High Stakes Testing and Education

Can we test our way to better education? Governor Barnes' Education Reform Commission has weighed in, and they seem to believe that we can. The centerpiece of their recommendations to the Governor is a new protocol of additional high stakes testing--if you don't pass these tests, you don't get promoted, or you don't graduate.

Way back in the 1970's, US automobile manufacturers were just beginning to feel the competition from Japan. One of the most dramatic results of that competition was a completely new understanding of product quality. Up until the mid-seventies, US auto makers depended upon final inspection to catch problems in their cars, and rework at the end of the assembly line to correct those problems. The Japanese competitors had learned that quality is the result of the complete system of production, and had developed ways to improve the production system to eliminate quality problems. Detroit had a lot of catching up to do before overall quality became comparable to the Japanese imports.

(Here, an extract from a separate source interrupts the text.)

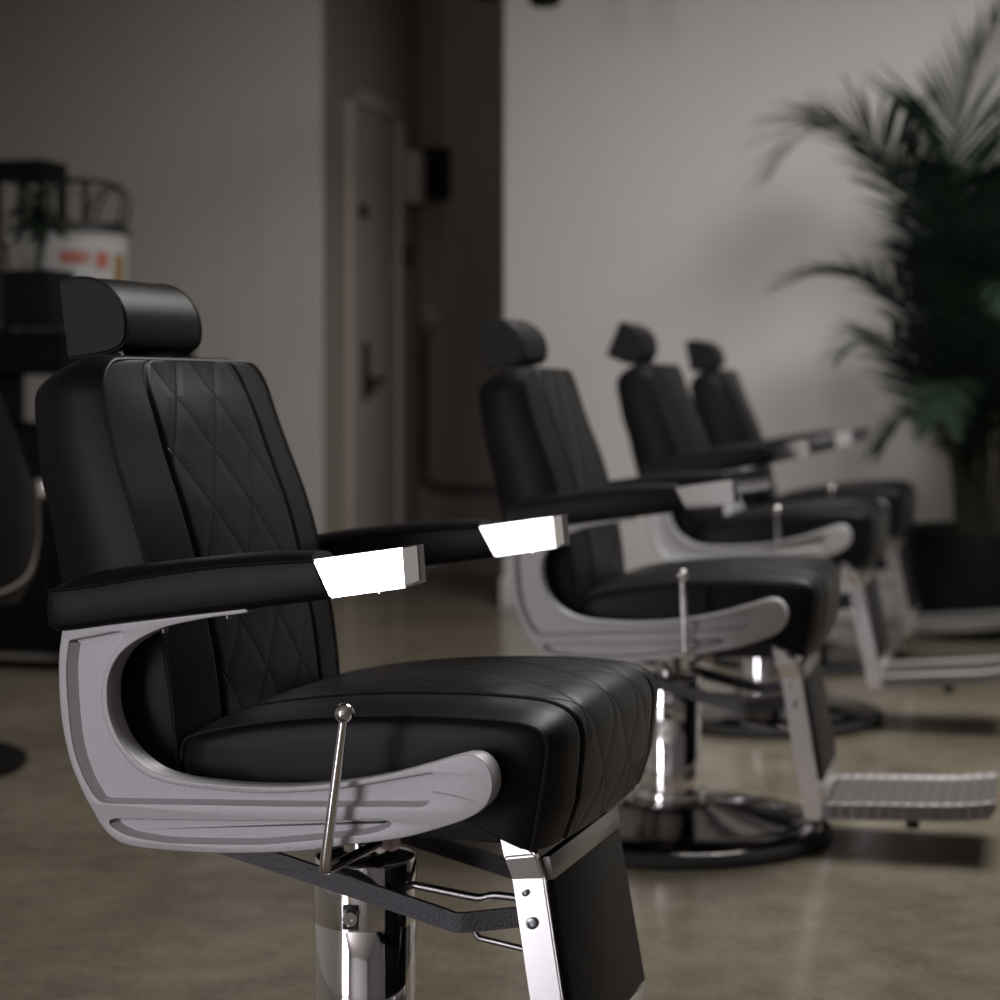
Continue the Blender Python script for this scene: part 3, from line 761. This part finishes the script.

Today, we are seeing the emergence of alternatives to public schools--private schools, charter schools, and home education. We also see many public education systems embracing high-stakes testing, but refusing to make fundamental changes in the process of education. Public education is behaving exactly like Detroit's automakers in the 1970's--inspecting quality in at the end of the process. And they will have exactly the same results. W. Edwards Deming taught us that if people try hard but get bad results, the problem is in the system, not in the people. High stakes testing is little more than an excuse to punish the innocent, while making it appear that those in charge are "doing something."

What is needed is fundamental change in public education, grounded in an admission that learning is a transaction in which the learner is in control. You cannot force a child to learn, and fear is at best a poor motivator. Public education will continue to falter and fail if it is based on coercion, threats of sanctions, and fear of reprisals. We need fewer administrators and more teachers. We need fewer administrative burdens on teachers, and more flexibility so teachers can cater to student interests. We need fewer curriculum requirements, and more opportunity for students to pursue their own interests. But most of all, we need to rid public education of the idea that an individual teacher can simultaneously serve the roles of teacher and parent to 25 children. That idea, more than anything else, is destroying what once was a great system of public education, and the foundation for the tremendous economic successes we have enjoyed in the latter half of this century.